En la concatedral, con su indisimulada fábrica mudéjar y su retablo manierista, suma de tiempos y de estilos entre el XIV y el XVII, María Magdalena, María la de Cleofás, el apóstol y evangelista Juan y la Virgen de los Dolores lloraban sin consuelo a los pies de la cruz de Cristo, la sacrosanta cruz de madero rugoso, hiriente y retorcido en la que murió la vida para renacer como el brote de la semilla enterrada. La Dolorosa de Santa María, con su atavío hebreo, es una mujer de su tiempo que tiene traspasado su corazón por los mismos clavos y la misma lanza que traspasaron los pies, las manos y el costado de Cristo. No hay mayor dolor que el de una madre cuando ve sufrir a su hijo. No debe haberlo. Descendido ya de la cruz, muerto en esperanza, dormido, Cristo yace en el santo sepulcro también en Santa María; velan su sueño los apóstoles, rotos de dolor por la muerte del maestro y el amigo que les habló de una resurrección en la que no creerán hasta meter el dedo en sus llagas. Tomás somos todos, aunque fue a él a quien le tocó meter su dedo por todos nosotros. No hay esperanza sin fe y aquel dedo del “dídimo”, del “mellizo”, sobrenombres de Tomás, fue el que nos indicó a todos el camino a seguir en la encrucijada de la vida.

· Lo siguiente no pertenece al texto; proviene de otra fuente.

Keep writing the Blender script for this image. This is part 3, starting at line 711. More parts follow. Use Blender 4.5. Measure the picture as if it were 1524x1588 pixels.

En Santiago, donde el gótico, el mudéjar y el plateresco se dan la mano en el viejo convento de las clarisas, Jesús atado a la columna y la Virgen de la Esperanza nos invitaban catequéticamente a conocer el doloroso e infamante camino que recorrió Cristo hasta llegar a la cruz. A la columna le ataron, a la cruz, lo clavaron. No pueden andar sueltas ni la libertad ni la justicia, máxime si estas golpean nuestras conciencias y nos abocan a caminos que no queremos transitar. Cristo atado a la columna nos ofrece a su madre como esperanza de la verdadera y eterna libertad. Y la sombra del Cristo de la Pasión -imagen de la foto que acompaña esta entrada-, hermosísima talla del maestro Higueras, se nos mostraba como ejemplo de lo que es transitar por la vida, siempre cargando cruces, pero para llegar al final de un camino en el que tendremos la oportunidad de mirar a los ojos a Dios y aguantarle la mirada hasta vernos reflejados en ella. El Cristo de la saeta de Machado, siempre con sangre en las manos, siempre por desenclavar, es la opción difícil de la vida, pero es la mejor, aunque muchos no lo sepan y otros no lo quieran saber. Como dice el “Reloj de la Pasión”, cantar popular alcarreño de Semana Santa, “¡El reloj se concluye, /sólo nos falta / que a sus golpes y avisos, / despierte el alma».